Выступая перед профсоюзными руководителями 12 января 1920 года, Ленин в своей речи едко высмеял Ломова, Рыкова и Ларина, ратовавших за коллегиальность в работе и децентрализацию управления. «Болтовня» о централизации и децентрализации, заявил Ленин, «это вздорный, жалкий хлам, что стыдно и позорно тратить на это время». Однако в конце примирительно заключил: «Мы будем употреблять иногда коллегиальность, иногда единоначалие. Коллегиальность оставим для тех, кто слабее, хуже, для отсталых, для неразвитых; пускай покалякают, надоест и не будут говорить…» Ленин, естественно, высказался за централизацию и единоначалие{260}. Он-то прекрасно понимал, что большевики смогли победить в Гражданской войне в огромной мере и потому, что смогли сконцентрировать в единых руках беспощадную власть, которая не останавливалась ни перед террором, ни перед жесткими диктаторскими методами управления в минуты опасности.
Такой власть и осталась после Ленина. Формально были и Советы, и Коллегии, и Комиссии, и много других антуражных форм эфемерного самоуправления. А в действительности руководила всем диктатура партии во главе с вождем. В стране властвовало партийное единоначалие, опиравшееся на всесильное ВЧК-ГПУ-НКВД-НКГБ-КГБ. Ленинская Система обеспечивала управление из одного центра в сочетании с тотальным контролем за всеми сферами жизни общества. В результате стали совсем «ненужными» многие общечеловеческие ценности: народовластие, свобода, права человека.
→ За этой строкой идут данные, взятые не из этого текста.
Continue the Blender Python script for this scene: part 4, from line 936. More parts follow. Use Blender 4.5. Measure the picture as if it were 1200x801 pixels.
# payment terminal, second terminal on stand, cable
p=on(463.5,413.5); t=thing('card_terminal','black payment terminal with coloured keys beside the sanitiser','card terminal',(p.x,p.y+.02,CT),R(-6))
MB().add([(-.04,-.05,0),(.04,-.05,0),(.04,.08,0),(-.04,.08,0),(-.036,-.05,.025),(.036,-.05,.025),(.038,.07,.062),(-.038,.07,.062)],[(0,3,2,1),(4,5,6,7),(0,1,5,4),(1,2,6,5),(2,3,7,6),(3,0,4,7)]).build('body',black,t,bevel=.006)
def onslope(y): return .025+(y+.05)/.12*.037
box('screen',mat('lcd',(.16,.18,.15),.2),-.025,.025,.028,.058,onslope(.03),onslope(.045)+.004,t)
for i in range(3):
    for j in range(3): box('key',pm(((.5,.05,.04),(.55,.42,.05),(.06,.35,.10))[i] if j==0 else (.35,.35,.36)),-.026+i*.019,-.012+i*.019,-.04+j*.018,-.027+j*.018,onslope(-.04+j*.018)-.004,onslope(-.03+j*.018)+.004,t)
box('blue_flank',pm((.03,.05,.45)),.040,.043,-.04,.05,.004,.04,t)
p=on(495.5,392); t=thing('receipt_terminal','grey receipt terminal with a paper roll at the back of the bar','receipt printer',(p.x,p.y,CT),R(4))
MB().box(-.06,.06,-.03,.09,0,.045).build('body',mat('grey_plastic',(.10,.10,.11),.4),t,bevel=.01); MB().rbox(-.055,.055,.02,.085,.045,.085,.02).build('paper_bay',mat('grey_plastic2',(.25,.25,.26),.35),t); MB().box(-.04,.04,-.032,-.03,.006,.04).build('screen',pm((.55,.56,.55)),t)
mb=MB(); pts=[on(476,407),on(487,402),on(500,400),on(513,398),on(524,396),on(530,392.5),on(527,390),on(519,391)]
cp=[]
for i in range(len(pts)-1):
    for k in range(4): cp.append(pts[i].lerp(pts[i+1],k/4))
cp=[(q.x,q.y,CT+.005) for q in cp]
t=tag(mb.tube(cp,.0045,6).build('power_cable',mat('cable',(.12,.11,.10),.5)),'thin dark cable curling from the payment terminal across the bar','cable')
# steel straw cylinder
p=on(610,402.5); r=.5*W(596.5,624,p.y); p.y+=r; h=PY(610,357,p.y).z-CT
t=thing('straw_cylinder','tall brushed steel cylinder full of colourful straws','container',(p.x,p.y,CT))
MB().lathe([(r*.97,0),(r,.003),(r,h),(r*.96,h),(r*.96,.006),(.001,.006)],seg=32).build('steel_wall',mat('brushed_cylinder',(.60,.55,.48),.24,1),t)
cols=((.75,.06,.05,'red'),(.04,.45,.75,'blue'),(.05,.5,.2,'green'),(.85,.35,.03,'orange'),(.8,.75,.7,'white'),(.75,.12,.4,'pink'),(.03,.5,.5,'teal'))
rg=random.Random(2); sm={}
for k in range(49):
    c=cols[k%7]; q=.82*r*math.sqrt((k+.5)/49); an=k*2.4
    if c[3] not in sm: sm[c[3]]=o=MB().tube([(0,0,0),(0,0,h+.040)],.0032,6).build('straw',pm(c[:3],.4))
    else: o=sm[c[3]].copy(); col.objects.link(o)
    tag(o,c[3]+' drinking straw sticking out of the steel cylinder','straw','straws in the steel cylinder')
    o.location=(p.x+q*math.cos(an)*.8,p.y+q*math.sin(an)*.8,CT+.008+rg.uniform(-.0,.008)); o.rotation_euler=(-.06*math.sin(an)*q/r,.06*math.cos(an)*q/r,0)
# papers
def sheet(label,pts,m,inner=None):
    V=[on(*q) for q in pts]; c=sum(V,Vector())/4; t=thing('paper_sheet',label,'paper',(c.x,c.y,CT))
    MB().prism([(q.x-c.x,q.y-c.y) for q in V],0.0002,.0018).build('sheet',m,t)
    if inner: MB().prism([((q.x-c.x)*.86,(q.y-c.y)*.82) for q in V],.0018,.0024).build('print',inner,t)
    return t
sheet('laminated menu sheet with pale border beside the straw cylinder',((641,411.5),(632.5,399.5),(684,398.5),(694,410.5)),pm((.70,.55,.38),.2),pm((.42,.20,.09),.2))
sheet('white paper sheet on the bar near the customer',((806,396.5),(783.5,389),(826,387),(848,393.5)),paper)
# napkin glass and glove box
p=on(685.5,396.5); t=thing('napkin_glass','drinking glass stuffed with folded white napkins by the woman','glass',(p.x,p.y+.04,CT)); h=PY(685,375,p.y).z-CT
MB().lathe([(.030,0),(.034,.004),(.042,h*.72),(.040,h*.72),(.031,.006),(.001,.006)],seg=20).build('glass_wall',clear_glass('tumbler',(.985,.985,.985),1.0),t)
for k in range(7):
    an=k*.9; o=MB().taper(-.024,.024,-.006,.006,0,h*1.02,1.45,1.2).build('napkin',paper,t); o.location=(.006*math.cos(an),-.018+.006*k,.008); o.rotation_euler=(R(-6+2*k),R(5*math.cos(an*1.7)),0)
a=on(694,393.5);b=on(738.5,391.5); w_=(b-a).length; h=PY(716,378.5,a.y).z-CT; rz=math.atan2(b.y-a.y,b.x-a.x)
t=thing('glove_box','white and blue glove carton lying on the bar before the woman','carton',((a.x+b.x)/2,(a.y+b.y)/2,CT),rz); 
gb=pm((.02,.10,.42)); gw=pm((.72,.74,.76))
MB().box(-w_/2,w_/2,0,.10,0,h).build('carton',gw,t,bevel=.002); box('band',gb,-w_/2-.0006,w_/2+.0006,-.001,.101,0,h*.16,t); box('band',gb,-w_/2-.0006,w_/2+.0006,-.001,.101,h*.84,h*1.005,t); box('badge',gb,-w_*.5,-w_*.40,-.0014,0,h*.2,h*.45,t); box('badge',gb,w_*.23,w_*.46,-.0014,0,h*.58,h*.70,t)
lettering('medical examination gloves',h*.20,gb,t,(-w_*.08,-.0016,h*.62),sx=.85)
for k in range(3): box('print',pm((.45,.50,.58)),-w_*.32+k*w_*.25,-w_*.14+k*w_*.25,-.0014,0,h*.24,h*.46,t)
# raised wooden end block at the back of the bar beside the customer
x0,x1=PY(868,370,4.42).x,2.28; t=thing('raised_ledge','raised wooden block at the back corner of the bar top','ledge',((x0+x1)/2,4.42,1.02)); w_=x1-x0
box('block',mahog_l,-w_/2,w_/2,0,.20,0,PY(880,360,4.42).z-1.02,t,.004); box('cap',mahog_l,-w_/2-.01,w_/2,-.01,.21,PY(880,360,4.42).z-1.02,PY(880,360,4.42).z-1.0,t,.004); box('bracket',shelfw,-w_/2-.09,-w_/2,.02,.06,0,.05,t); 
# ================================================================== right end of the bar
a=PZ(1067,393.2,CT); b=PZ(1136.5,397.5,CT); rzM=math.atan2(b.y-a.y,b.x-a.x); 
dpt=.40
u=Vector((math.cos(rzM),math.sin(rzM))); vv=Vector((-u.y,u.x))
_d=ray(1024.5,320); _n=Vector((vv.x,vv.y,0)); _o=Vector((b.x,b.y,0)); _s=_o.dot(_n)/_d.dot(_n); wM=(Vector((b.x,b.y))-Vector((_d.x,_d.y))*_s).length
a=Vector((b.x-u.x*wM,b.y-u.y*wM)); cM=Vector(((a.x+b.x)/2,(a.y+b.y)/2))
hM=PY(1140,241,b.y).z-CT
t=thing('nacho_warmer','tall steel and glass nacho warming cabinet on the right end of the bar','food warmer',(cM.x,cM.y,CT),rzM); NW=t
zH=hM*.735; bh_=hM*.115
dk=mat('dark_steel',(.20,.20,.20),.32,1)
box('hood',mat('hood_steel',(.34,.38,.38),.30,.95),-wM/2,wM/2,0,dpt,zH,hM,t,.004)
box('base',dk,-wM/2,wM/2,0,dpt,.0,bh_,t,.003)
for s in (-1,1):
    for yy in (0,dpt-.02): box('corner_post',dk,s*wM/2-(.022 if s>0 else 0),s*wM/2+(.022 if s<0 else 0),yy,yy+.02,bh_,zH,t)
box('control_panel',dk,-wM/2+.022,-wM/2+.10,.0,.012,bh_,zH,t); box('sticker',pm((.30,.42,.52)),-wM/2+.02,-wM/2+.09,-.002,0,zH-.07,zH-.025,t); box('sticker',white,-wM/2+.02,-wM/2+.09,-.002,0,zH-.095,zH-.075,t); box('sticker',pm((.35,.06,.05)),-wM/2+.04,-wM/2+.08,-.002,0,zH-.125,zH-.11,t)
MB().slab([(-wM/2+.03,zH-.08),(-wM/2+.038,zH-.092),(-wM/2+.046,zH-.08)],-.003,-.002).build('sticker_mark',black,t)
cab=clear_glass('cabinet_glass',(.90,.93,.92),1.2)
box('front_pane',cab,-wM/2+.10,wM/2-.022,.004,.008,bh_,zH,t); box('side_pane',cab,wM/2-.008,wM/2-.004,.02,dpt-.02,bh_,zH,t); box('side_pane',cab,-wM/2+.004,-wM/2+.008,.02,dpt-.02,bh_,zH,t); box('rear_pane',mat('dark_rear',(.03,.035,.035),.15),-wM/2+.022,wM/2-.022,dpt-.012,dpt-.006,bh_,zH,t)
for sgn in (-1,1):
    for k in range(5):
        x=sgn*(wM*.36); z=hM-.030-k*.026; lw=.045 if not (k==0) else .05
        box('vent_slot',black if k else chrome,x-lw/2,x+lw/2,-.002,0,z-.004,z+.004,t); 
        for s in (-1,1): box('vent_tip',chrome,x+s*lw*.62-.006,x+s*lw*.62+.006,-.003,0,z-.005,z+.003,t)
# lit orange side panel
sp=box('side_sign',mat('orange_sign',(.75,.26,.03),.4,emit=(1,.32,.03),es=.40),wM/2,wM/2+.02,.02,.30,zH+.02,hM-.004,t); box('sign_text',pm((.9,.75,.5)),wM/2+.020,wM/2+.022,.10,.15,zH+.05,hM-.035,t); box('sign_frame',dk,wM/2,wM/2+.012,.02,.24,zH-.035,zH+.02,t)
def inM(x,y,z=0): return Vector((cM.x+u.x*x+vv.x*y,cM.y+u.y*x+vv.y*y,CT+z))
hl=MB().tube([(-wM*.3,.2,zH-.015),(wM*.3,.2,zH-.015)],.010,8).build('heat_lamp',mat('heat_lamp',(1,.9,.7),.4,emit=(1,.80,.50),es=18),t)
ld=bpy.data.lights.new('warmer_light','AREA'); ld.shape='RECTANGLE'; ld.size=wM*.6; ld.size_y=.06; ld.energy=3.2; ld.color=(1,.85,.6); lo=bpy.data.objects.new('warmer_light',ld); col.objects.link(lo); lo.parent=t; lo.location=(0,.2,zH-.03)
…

При создании своей Системы Ленин искрение верил, что российский пример заразителен: мол, опыт большевизма распространяется по всему миру. Вождь русской революции наивно полагал, что крах капиталистической системы уже начался. Выступая на IX Всероссийском съезде Советов, Ленин с пафосом воскликнул: «Капитализм гибнет; в своей гибели он еще может причинить десяткам и сотням миллионов людей невероятные мучения, но удержать его от падения не может никакая сила»{261}.
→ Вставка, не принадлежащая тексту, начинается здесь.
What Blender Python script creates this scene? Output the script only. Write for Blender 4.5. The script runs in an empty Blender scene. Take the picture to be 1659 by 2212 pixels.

Захваченный глобальной целью утверждения большевистской системы не только в России, но и на всей планете, Ленин все дальше и дальше отодвигал интересы конкретного, простого человека. Он весь жил грядущим. «.. Скажу за себя – думаю, и за ЦК, – историками быть не собираемся, а интересует нас настоящее и будущее»{262}.
А «будущее» достижимо лишь «массами». Ленин мыслил категориями эпох, континентов, масс. И простой, обычный человек как-то сразу терялся в колоссальности этих планетарных измерений.